Exercise goal →
Transcribe precisely those lines of the listing that fall between the line containing "R4 = B.build(temple, TUBED, GOLDT)" and the last line, inclusive of both.

Material →
- - - -
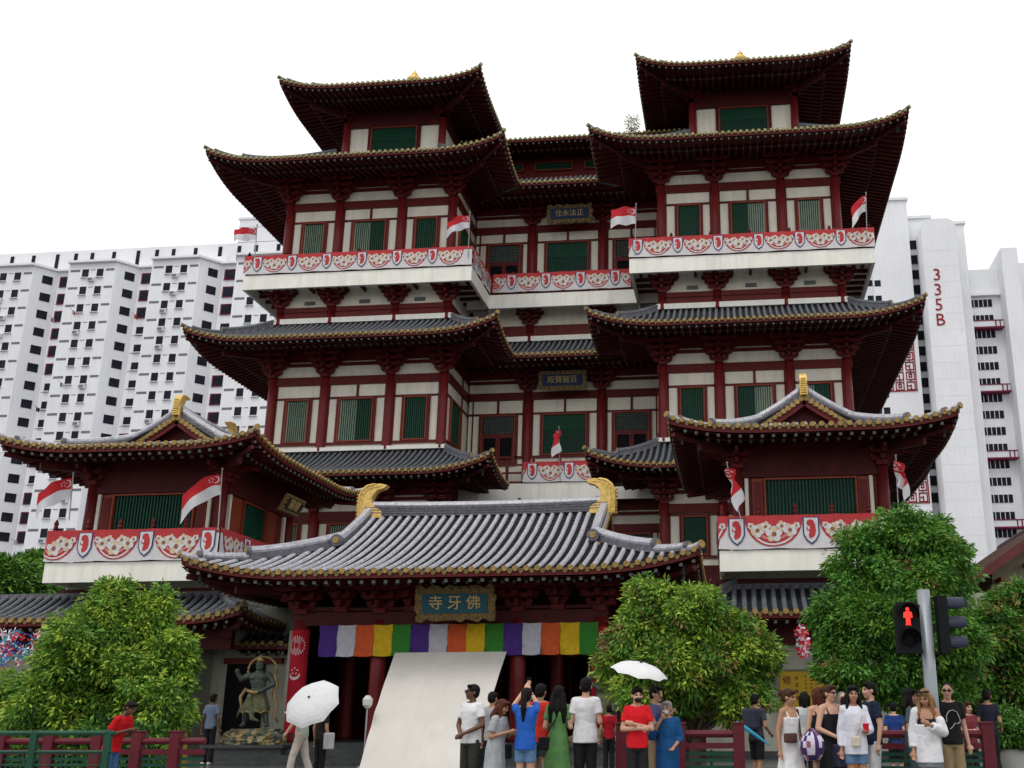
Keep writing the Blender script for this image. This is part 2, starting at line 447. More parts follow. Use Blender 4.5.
def tower_storey(parent, cx, hw, y0, y1, base, zs, xcols, pales, first=False):
    """zs: win0,win1,pan0,pan1,beam0,beam1,fr1,top ; walls on the front and both sides"""
    w0, w1, p0, p1, b0, b1, f1, top = zs
    wl = MB(); bh = hw-.06
    wl.box(cx-bh, cx+bh, y0+.10, y1, base, top, 0)
    W = wl.build('storey_wall', [CREAM], parent)
    bm = MB()
    # horizontal timbers run round front and sides
    def ring(za, zb, out):
        bm.box(cx-bh-out, cx+bh+out, y0+.10-out, y0+.13, za, zb)
        for s in (-1, 1):
            a, b = sorted((cx+s*(bh-.03), cx+s*(bh+out)))
            bm.box(a, b, y0+.131, y1, za, zb)
    ring(b0, b1, .10); ring(w1+.01, w1+.10, .05); ring(w0-.12, w0-.01, .10); ring(f1, f1+.14, .08); ring(f1+.22, f1+.9, .12)
    xs = [cx-hw+.2]+[cx+q for q in xcols]+[cx+hw-.2]
    for i in range(len(xs)-1):
        a, b = xs[i]+.17, xs[i+1]-.17
        if i == 1: bm.box((a+b)/2-.05, (a+b)/2+.05, y0+.04, y0+.12, w1+.10, b0)
        bm.box(a, a+.06, y0+.05, y0+.12, w0, b0); bm.box(b-.06, b, y0+.05, y0+.12, w0, b0)
    bm.build('beams', [REDP], W)
    for i in range(len(xs)-1):
        a, b = xs[i]+.17, xs[i+1]-.17
        m_, hwid = (a+b)/2, (.52 if i != 1 else .77)
        if i == 0: m_ += .03
        jb = MB()
        for s in (-1, 1):
            u = m_+s*hwid; jb.box(min(u,u+s*.1), max(u,u+s*.1), y0-.0, y0+.12, w0, w1)
        jb.build('window_jamb', [REDP], W)
        window(m_-hwid+.01, m_+hwid-.01, w0, w1, y0+.06, W, 'bars', pales[i])
    # side windows
    for s in (-1, 1):
        for k in range(3):
            ya = y0+.55+k*5.2
            window(ya, ya+1.5, w0, w1, cx+s*(bh+.02), W, 'bars', (0,0), (s,0), 'y')
            for yy in (ya+1.9, ya+4.6):
                if yy < y1-.3: column(cx+s*(hw-.18), yy, base, f1+.1, W, .17)
    for x in xs:
        column(x, y0+.05, base, f1, W, .19)
    return W, xs

def build_tower(cx, pal2, pal3):
    TP = []
    y0, y1 = 40., 55.
    hw = 4.0
    # --- first storey
    z1 = (7.4, 9.0, 9.03, 9.06, 9.12, 9.5, 9.92, 11.3)
    W1, xs = tower_storey(temple, cx, hw, y0, y1, 7.0, z1, (-1.45, 1.45), pal2)
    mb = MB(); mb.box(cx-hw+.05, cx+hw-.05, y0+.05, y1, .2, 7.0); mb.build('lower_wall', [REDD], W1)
    for x in xs: bracket(x, y0-.05, 9.5, W1, steps=4, h=.17, w0=.30, dw=.16, dy=.17)
    # --- skirt roof 1
    def full_roof(zm, rise, ov, D, lift, top_y0=y0, half=hw, yf=y0, yb=y1, a=.6, tube=TUBED, gold=GOLD, srise=.65, Lc=3.2, inner_to=3.1, clip=True):
        B = RoofB(); x0, x1 = cx-half-ov, cx+half+ov; yfr = yf-ov
        inner = 1 if cx < -7.45 else -1
        roof_side(B, (x0,yfr), (1,0), (0,1), x1-x0, D, zm, rise, ov, srise, lift=lift, Lc=Lc, a=a)
        # outer side: runs back the whole depth ; inner side: stops in the valley with the centre roof
        for s in (-1, 1):
            Ls = yb+ov-yfr
            isin = (s == inner) and clip
            if isin: Ls = inner_to+2.7+.6
            pmf = (lambda u: max(0., u-inner_to)) if isin else None
            if s == 1: roof_side(B, (x1,yfr), (0,1), (-1,0), Ls, D, zm, rise, ov, srise, c1=False, lift=lift, Lc=Lc, a=a, pminf=pmf)
            else:
                # run from back to front so the faces look outward
                roof_side(B, (x0,yfr+Ls), (0,-1), (1,0), Ls, D, zm, rise, ov, srise, c0=False, lift=lift, Lc=Lc, a=a,
                          pminf=(lambda u, Ls=Ls: max(0., (Ls-u)-inner_to)) if isin else None)
        hip(B, (x0,yfr), (1,1), D, zm, rise, a, lift, Lc, ov, srise)
        hip(B, (x1,yfr), (-1,1), D, zm, rise, a, lift, Lc, ov, srise)
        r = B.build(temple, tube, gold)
        for (bx, s) in ((x0,1),(x1,-1)): bell(r, (bx+s*.42, yfr+.42, zm-.12+lift*.6))
        return r
    R1 = full_roof(10.55, 1.5, 2.65, 2.75, .6)
    # --- second storey
    z2 = (12.5, 14.44, 14.6, 15.02, 15.08, 15.45, 15.95, 17.4)
    W2, xs = tower_storey(temple, cx, hw, y0, y1, 12.1, z2, (-1.45, 1.45), pal2)
    mb = MB(); mb.box(cx-hw-.1, cx+hw+.1, y0-.14, y0+.04, 12.08, 12.24); mb.build('base_course', [WHITE], W2)
    for x in xs: bracket(x, y0-.05, 15.43, W2, steps=4, h=.17, w0=.30, dw=.16, dy=.17)
    R2 = full_roof(16.35, 1.6, 2.65, 2.75, .58)
    # --- balcony base storey
    wl = MB(); wl.box(cx-hw+.15, cx+hw-.15, y0+.1, y1, 17.7, 19.6, 0)
    WB = wl.build('storey_wall', [CREAM], temple)
    bm = MB()
    bm.box(cx-hw+.05, cx+hw-.05, y0+.0, y0+.13, 18.2, 18.42); bm.box(cx-hw+.05, cx+hw-.05, y0+.0, y0+.13, 18.5, 18.72)
    bm.box(cx-hw+.1, cx+hw-.1, y0+.05, y0+.14, 18.42, 18.5)
    for s in (-1, 1):
        a, b = sorted((cx+s*(hw-.18), cx+s*(hw-.05))); bm.box(a, b, y0+.131, y1, 18.2, 18.72)
    bm.build('beams', [REDP], WB)
    mb = MB(); mb.box(cx-hw-.05, cx+hw+.05, y0-.12, y0+.02, 17.92, 18.16); mb.build('base_course', [WHITE], WB)
    for x in xs:
        column(x, y0+.06, 17.9, 18.72, WB, .19)
        bracket(x, y0-.02, 18.7, WB, steps=3, dy=.2, h=.13, w0=.28, dw=.15, tail=False)
    vt = MB()
    for x in (cx-2.5, cx+2.5, cx): 
        vt.box(x-.24, x+.24, y0+.05, y0+.11, 18.86, 19.02)
    vt.build('vent', [LATT], WB)
    # --- balcony
    bl = MB(); bhw = 5.1; yb_ = 38.9
    bl.box(cx-bhw, cx+bhw, yb_, yb_+.12, 19.2, 19.86); 
    for s in (-1, 1):
        a, b = sorted((cx+s*bhw, cx+s*(bhw-.12))); bl.box(a, b, yb_+.12, y1+1, 19.2, 19.86)
    bl.box(cx-bhw+.12, cx+bhw-.12, yb_+.12, y1+1, 19.55, 19.84)
    BL = bl.build('balcony', [WHITE], temple)
    jm = MB()
    k = 12
    for i in range(k+1):
        x = cx-bhw+.4+(2*bhw-.8)*i/k; jm.box(x-.05, x+.05, yb_+.12, y0+.1, 19.40, 19.55)
    for s in (-1, 1):
        for i in range(24):
            yy = y0+.3+i*.62; a, b = sorted((cx+s*(hw-.1), cx+s*(bhw-.12))); jm.box(a, b, yy-.05, yy+.05, 19.40, 19.55)
    jm.build('joists', [REDD], BL)
    ra = MB()
    def rail(xa, ya, xb, yb2, z):
        d = Vector((xb-xa, yb2-ya, 0)); n = max(1, round(d.length/1.6))
        for i in range(n+1):
            p = Vector((xa, ya, 0))+d*i/n
            ra.box(p.x-.06, p.x+.06, p.y-.06, p.y+.06, z, z+1.0); ra.lathe([(.05,z+1.0),(.075,z+1.05),(.05,z+1.1),(.02,z+1.18)], (p.x,p.y,0), 8)
        for zz in (.08, .5, .86): ra.bar((xa,ya,z+zz), (xb,yb2,z+zz), .07, .08)
    rail(cx-bhw+.12, yb_+.1, cx+bhw-.12, yb_+.1, 19.86)
    for s in (-1, 1): rail(cx+s*(bhw-.12), yb_+.1, cx+s*(bhw-.12), y1, 19.86)
    ra.build('balustrade', [REDP], BL)
    # --- third storey
    z3 = (20.9, 22.86, 23.02, 23.42, 23.48, 23.86, 24.36, 25.8)
    W3, xs = tower_storey(temple, cx, hw, y0, y1, 19.84, z3, (-1.45, 1.45), pal3)
    for x in xs: bracket(x, y0-.05, 23.84, W3, steps=4, h=.17, w0=.30, dw=.16, dy=.17)
    R3 = full_roof(24.68, 2.5, 2.65, 4.1, .62, tube=TUBED, gold=GOLDT)
    # --- fourth, small storey
    ty, h4 = 42.2, 2.55
    wl = MB(); wl.box(cx-h4+.1, cx+h4-.1, ty+.1, 52.5, 26.2, 31.0, 0); wl.box(cx-3.2, cx+3.2, 41.5, 53, 26.6, 27.15, 1)
    W4 = wl.build('storey_wall', [CREAM, RIDGE], temple)
    bm = MB()
    bm.box(cx-h4+.1, cx+h4-.1, ty-.02, ty+.13, 29.08, 29.4); bm.box(cx-h4+.1, cx+h4-.1, ty+.02, ty+.14, 29.4, 30.6)
    for s in (-1, 1):
        a, b = sorted((cx+s*(h4-.13), cx+s*(h4+.02))); bm.box(a, b, ty+.131, 52.4, 29.08, 30.6)
        bm.box(*sorted((cx+s*1.17, cx+s*1.32)), ty+.02, ty+.14, 27.0, 29.08)
    bm.build('beams', [REDD], W4)
    for s in (-1, 1):
        for yy in (ty+.05, 47.3, 52.4): column(cx+s*(h4-.15), yy, 26.5, 29.5, W4, .19)
        bracket(cx+s*(h4-.15), ty, 29.4, W4, steps=2)
        bracket(cx+s*(h4-.15), ty, 29.4, W4, n=(s,0), steps=2)
    window(cx-1.16, cx+1.16, 27.3, 29.05, ty+.06, W4, 'bars_wide')
    B = RoofB(); ov = 2.5; x0, x1, yf, yb = cx-h4-ov+.2, cx+h4+ov-.2, ty-ov, 52.5+ov; D = (x1-x0)/2; zm, rise, lift, Lc, a = 29.85, 3.0, .5, 2.9, .7
    roof_side(B, (x0,yf), (1,0), (0,1), x1-x0, D, zm, rise, ov, .45, lift=lift, Lc=Lc, a=a)
    roof_side(B, (x1,yf), (0,1), (-1,0), yb-yf, D, zm, rise, ov, .45, lift=lift, Lc=Lc, a=a)
    roof_side(B, (x0,yb), (0,-1), (1,0), yb-yf, D, zm, rise, ov, .45, lift=lift, Lc=Lc, a=a)
    for q, s in ((x0,1),(x1,-1)): hip(B, (q,yf), (s,1), D, zm, rise, a, lift, Lc, ov, .45)
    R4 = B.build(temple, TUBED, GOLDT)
    for (bx, s) in ((x0,1),(x1,-1)): bell(R4, (bx+s*.42, yf+.42, zm-.12+lift*.6))
    fp = at(415 if cx < -7 else 740, 72 if cx < -7 else 50, 44.7); 
    fb = MB(); zt = zm+rise
    fb.lathe([(.3,zt-.3),(.34,zt-.1),(.2,zt),(.16,zt+.12),(.36,zt+.3),(.4,zt+.45),(.26,zt+.62),(.12,zt+.72),(.16,zt+.80),(.10,zt+.88),(.04,zt+.96),(.015,zt+1.1)], (cx, yf+D, 0), 16)
    fb.build('finial', [GOLDB], R4, smooth=True)
build_tower(-15.95, [(0,1),(0,.5),(0,0)], [(0,1),(0,.5),(0,0)])
build_tower(1.05, [(0,0),(.5,1),(0,.3)], [(0,0),(.5,1),(0,1)])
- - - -
Result of this exercise →
    R4 = B.build(temple, TUBED, GOLDT)
    for (bx, s) in ((x0,1),(x1,-1)): bell(R4, (bx+s*.42, yf+.42, zm-.12+lift*.6))
    fp = at(415 if cx < -7 else 740, 72 if cx < -7 else 50, 44.7); 
    fb = MB(); zt = zm+rise
    fb.lathe([(.3,zt-.3),(.34,zt-.1),(.2,zt),(.16,zt+.12),(.36,zt+.3),(.4,zt+.45),(.26,zt+.62),(.12,zt+.72),(.16,zt+.80),(.10,zt+.88),(.04,zt+.96),(.015,zt+1.1)], (cx, yf+D, 0), 16)
    fb.build('finial', [GOLDB], R4, smooth=True)
build_tower(-15.95, [(0,1),(0,.5),(0,0)], [(0,1),(0,.5),(0,0)])
build_tower(1.05, [(0,0),(.5,1),(0,.3)], [(0,0),(.5,1),(0,1)])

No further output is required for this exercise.